▶ _Aim of the task_
Retype the data below without altering anything.

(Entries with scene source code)
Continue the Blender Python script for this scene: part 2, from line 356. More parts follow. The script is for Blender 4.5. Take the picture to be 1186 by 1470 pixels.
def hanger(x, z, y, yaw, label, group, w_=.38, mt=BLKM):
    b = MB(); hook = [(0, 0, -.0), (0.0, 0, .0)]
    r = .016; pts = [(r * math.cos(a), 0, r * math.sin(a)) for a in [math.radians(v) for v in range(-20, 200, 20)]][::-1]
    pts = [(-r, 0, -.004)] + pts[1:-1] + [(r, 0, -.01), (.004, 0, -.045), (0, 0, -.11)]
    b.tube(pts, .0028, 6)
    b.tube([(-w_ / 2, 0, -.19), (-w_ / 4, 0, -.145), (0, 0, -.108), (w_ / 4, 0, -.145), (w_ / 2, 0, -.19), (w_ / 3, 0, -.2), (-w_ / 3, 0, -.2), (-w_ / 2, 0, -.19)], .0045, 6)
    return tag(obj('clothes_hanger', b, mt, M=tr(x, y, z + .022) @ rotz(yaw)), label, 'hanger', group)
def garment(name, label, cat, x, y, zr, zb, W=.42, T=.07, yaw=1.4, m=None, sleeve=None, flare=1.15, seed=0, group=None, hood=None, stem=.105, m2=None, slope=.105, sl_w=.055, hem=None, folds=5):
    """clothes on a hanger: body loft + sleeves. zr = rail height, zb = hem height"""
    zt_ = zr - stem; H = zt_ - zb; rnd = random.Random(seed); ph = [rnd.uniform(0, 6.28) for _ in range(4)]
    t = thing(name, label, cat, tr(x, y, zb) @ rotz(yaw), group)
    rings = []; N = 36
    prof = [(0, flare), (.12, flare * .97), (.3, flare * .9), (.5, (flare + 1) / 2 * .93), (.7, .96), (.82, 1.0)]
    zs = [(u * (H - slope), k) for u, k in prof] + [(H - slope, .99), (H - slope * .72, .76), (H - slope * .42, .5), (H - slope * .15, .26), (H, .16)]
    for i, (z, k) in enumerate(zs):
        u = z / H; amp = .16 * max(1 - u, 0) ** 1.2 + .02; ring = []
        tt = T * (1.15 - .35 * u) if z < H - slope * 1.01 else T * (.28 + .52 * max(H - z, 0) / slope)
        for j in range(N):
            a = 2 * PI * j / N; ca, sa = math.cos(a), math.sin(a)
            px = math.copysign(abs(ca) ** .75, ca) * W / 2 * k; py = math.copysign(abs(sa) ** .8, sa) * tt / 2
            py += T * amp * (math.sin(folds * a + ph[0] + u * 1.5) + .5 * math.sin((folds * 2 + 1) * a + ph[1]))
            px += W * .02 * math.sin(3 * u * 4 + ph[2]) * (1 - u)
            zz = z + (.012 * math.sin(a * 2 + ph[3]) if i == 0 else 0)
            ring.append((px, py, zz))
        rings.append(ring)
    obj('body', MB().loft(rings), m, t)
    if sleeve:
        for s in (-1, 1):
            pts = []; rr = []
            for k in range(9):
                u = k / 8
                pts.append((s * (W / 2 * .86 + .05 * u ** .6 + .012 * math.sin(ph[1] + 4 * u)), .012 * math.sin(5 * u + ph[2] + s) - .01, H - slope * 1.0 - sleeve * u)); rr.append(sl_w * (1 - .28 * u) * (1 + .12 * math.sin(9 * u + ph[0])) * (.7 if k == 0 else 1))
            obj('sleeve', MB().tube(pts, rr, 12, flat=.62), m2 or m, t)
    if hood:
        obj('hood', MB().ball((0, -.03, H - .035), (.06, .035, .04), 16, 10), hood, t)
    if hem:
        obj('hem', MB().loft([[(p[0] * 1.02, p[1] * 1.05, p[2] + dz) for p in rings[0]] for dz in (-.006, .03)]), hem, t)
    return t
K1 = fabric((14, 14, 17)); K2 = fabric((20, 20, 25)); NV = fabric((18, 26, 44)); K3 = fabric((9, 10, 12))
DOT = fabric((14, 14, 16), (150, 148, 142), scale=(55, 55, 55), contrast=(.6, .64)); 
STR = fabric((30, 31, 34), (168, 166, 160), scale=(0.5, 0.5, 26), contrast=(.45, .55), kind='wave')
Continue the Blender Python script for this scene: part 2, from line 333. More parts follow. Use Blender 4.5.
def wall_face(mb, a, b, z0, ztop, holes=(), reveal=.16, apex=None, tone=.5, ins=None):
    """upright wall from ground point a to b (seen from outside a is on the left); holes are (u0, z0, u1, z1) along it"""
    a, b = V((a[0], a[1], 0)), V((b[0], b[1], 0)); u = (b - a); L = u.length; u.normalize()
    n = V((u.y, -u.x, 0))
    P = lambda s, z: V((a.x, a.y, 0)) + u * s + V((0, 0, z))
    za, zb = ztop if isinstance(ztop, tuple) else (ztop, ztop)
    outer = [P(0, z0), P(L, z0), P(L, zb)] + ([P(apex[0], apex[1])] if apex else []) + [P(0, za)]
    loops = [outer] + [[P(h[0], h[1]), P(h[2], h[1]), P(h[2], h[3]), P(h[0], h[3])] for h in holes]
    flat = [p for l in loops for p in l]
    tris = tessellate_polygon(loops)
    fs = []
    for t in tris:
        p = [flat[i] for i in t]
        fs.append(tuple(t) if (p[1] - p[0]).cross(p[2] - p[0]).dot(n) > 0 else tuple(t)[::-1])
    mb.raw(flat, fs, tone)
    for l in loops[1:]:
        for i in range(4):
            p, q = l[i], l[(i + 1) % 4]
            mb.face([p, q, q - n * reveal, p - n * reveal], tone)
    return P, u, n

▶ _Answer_
Continue the Blender Python script for this scene: part 2, from line 356. More parts follow. The script is for Blender 4.5. Take the picture to be 1186 by 1470 pixels.
def hanger(x, z, y, yaw, label, group, w_=.38, mt=BLKM):
    b = MB(); hook = [(0, 0, -.0), (0.0, 0, .0)]
    r = .016; pts = [(r * math.cos(a), 0, r * math.sin(a)) for a in [math.radians(v) for v in range(-20, 200, 20)]][::-1]
    pts = [(-r, 0, -.004)] + pts[1:-1] + [(r, 0, -.01), (.004, 0, -.045), (0, 0, -.11)]
    b.tube(pts, .0028, 6)
    b.tube([(-w_ / 2, 0, -.19), (-w_ / 4, 0, -.145), (0, 0, -.108), (w_ / 4, 0, -.145), (w_ / 2, 0, -.19), (w_ / 3, 0, -.2), (-w_ / 3, 0, -.2), (-w_ / 2, 0, -.19)], .0045, 6)
    return tag(obj('clothes_hanger', b, mt, M=tr(x, y, z + .022) @ rotz(yaw)), label, 'hanger', group)
def garment(name, label, cat, x, y, zr, zb, W=.42, T=.07, yaw=1.4, m=None, sleeve=None, flare=1.15, seed=0, group=None, hood=None, stem=.105, m2=None, slope=.105, sl_w=.055, hem=None, folds=5):
    """clothes on a hanger: body loft + sleeves. zr = rail height, zb = hem height"""
    zt_ = zr - stem; H = zt_ - zb; rnd = random.Random(seed); ph = [rnd.uniform(0, 6.28) for _ in range(4)]
    t = thing(name, label, cat, tr(x, y, zb) @ rotz(yaw), group)
    rings = []; N = 36
    prof = [(0, flare), (.12, flare * .97), (.3, flare * .9), (.5, (flare + 1) / 2 * .93), (.7, .96), (.82, 1.0)]
    zs = [(u * (H - slope), k) for u, k in prof] + [(H - slope, .99), (H - slope * .72, .76), (H - slope * .42, .5), (H - slope * .15, .26), (H, .16)]
    for i, (z, k) in enumerate(zs):
        u = z / H; amp = .16 * max(1 - u, 0) ** 1.2 + .02; ring = []
        tt = T * (1.15 - .35 * u) if z < H - slope * 1.01 else T * (.28 + .52 * max(H - z, 0) / slope)
        for j in range(N):
            a = 2 * PI * j / N; ca, sa = math.cos(a), math.sin(a)
            px = math.copysign(abs(ca) ** .75, ca) * W / 2 * k; py = math.copysign(abs(sa) ** .8, sa) * tt / 2
            py += T * amp * (math.sin(folds * a + ph[0] + u * 1.5) + .5 * math.sin((folds * 2 + 1) * a + ph[1]))
            px += W * .02 * math.sin(3 * u * 4 + ph[2]) * (1 - u)
            zz = z + (.012 * math.sin(a * 2 + ph[3]) if i == 0 else 0)
            ring.append((px, py, zz))
        rings.append(ring)
    obj('body', MB().loft(rings), m, t)
    if sleeve:
        for s in (-1, 1):
            pts = []; rr = []
            for k in range(9):
                u = k / 8
                pts.append((s * (W / 2 * .86 + .05 * u ** .6 + .012 * math.sin(ph[1] + 4 * u)), .012 * math.sin(5 * u + ph[2] + s) - .01, H - slope * 1.0 - sleeve * u)); rr.append(sl_w * (1 - .28 * u) * (1 + .12 * math.sin(9 * u + ph[0])) * (.7 if k == 0 else 1))
            obj('sleeve', MB().tube(pts, rr, 12, flat=.62), m2 or m, t)
    if hood:
        obj('hood', MB().ball((0, -.03, H - .035), (.06, .035, .04), 16, 10), hood, t)
    if hem:
        obj('hem', MB().loft([[(p[0] * 1.02, p[1] * 1.05, p[2] + dz) for p in rings[0]] for dz in (-.006, .03)]), hem, t)
    return t
K1 = fabric((14, 14, 17)); K2 = fabric((20, 20, 25)); NV = fabric((18, 26, 44)); K3 = fabric((9, 10, 12))
DOT = fabric((14, 14, 16), (150, 148, 142), scale=(55, 55, 55), contrast=(.6, .64)); 
STR = fabric((30, 31, 34), (168, 166, 160), scale=(0.5, 0.5, 26), contrast=(.45, .55), kind='wave')
Continue the Blender Python script for this scene: part 2, from line 333. More parts follow. Use Blender 4.5.
def wall_face(mb, a, b, z0, ztop, holes=(), reveal=.16, apex=None, tone=.5, ins=None):
    """upright wall from ground point a to b (seen from outside a is on the left); holes are (u0, z0, u1, z1) along it"""
    a, b = V((a[0], a[1], 0)), V((b[0], b[1], 0)); u = (b - a); L = u.length; u.normalize()
    n = V((u.y, -u.x, 0))
    P = lambda s, z: V((a.x, a.y, 0)) + u * s + V((0, 0, z))
    za, zb = ztop if isinstance(ztop, tuple) else (ztop, ztop)
    outer = [P(0, z0), P(L, z0), P(L, zb)] + ([P(apex[0], apex[1])] if apex else []) + [P(0, za)]
    loops = [outer] + [[P(h[0], h[1]), P(h[2], h[1]), P(h[2], h[3]), P(h[0], h[3])] for h in holes]
    flat = [p for l in loops for p in l]
    tris = tessellate_polygon(loops)
    fs = []
    for t in tris:
        p = [flat[i] for i in t]
        fs.append(tuple(t) if (p[1] - p[0]).cross(p[2] - p[0]).dot(n) > 0 else tuple(t)[::-1])
    mb.raw(flat, fs, tone)
    for l in loops[1:]:
        for i in range(4):
            p, q = l[i], l[(i + 1) % 4]
            mb.face([p, q, q - n * reveal, p - n * reveal], tone)
    return P, u, n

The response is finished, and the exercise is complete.